Wednesday, March 17, 2010

The great delusion

Tuesday 16th March

Objects may not be living and breathing beings like us but perhaps their purpose is to reflect what a being IS; it’s as if they ‘respond’ to our feelings for them, as if they ‘read’ our feelings? Maybe this is twaddle, but you must admit that somehow objects do respond to our attitude to them; probably the planet is changing its climate in response to our profligate use of fossil fuels. More constructively, a flautist possesses a flute and the flute takes on the status of ‘a treasured possession’ and the flute becomes a living being almost. It takes on a symbiotic relationship with its player. Whatever we call it, there’s something very nice here. Isn’t it everyone’s dream to lose themselves in a relationship, to love something or someone, in a symbiotic pact of intimacy? In his attic the flautist reaches for the flute, it being the inspiration for making fine music.
But all this symbiosis and closeness isn’t necessarily the complete answer to life. For that we need more than one flute, we need many flutes; we need to ‘symbios-ise’ with several elements in our life. We need to address perhaps a vast array of dysfunctional, inherited attitudes (which are far from producing any mutual benefits). The most damaging of these is the way we use animals. Here’s a classic example of delusion, a belief in the safety of having a ‘non-relationship’. It always ends in tears.
Our contact with certain animals, our cruelty towards them, is of mutual disadvantage. It starts out badly and ends up badly. Humans and animals – we’re deluded enough to think we’ve discovered a bargain, where it’s all advantage on our side with no chance of any disadvantage. Later, too late usually, we find things don’t work out quite as we thought they would.
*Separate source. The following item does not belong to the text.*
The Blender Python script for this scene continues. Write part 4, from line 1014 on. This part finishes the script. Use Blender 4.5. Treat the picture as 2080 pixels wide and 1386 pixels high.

Here we have a lop sided situation, the too strong against the too weak, the destabilising element that is made so by the determination of human intellect hungry for advantage. In this case of humans using and abusing animals we have the ultimately ugly act of enslaving, killing and consuming with a disadvantage which creeps up slowly and strikes us down when we’re not looking. It comes in two forms, shame and illness, and which does the striking-down is unimportant - vegans suggest avoiding the whole messy involvement with non-relationships. That’s a conceptual framework we just don’t need any longer. Why try getting away with adding to so much imbalance when you don’t have to?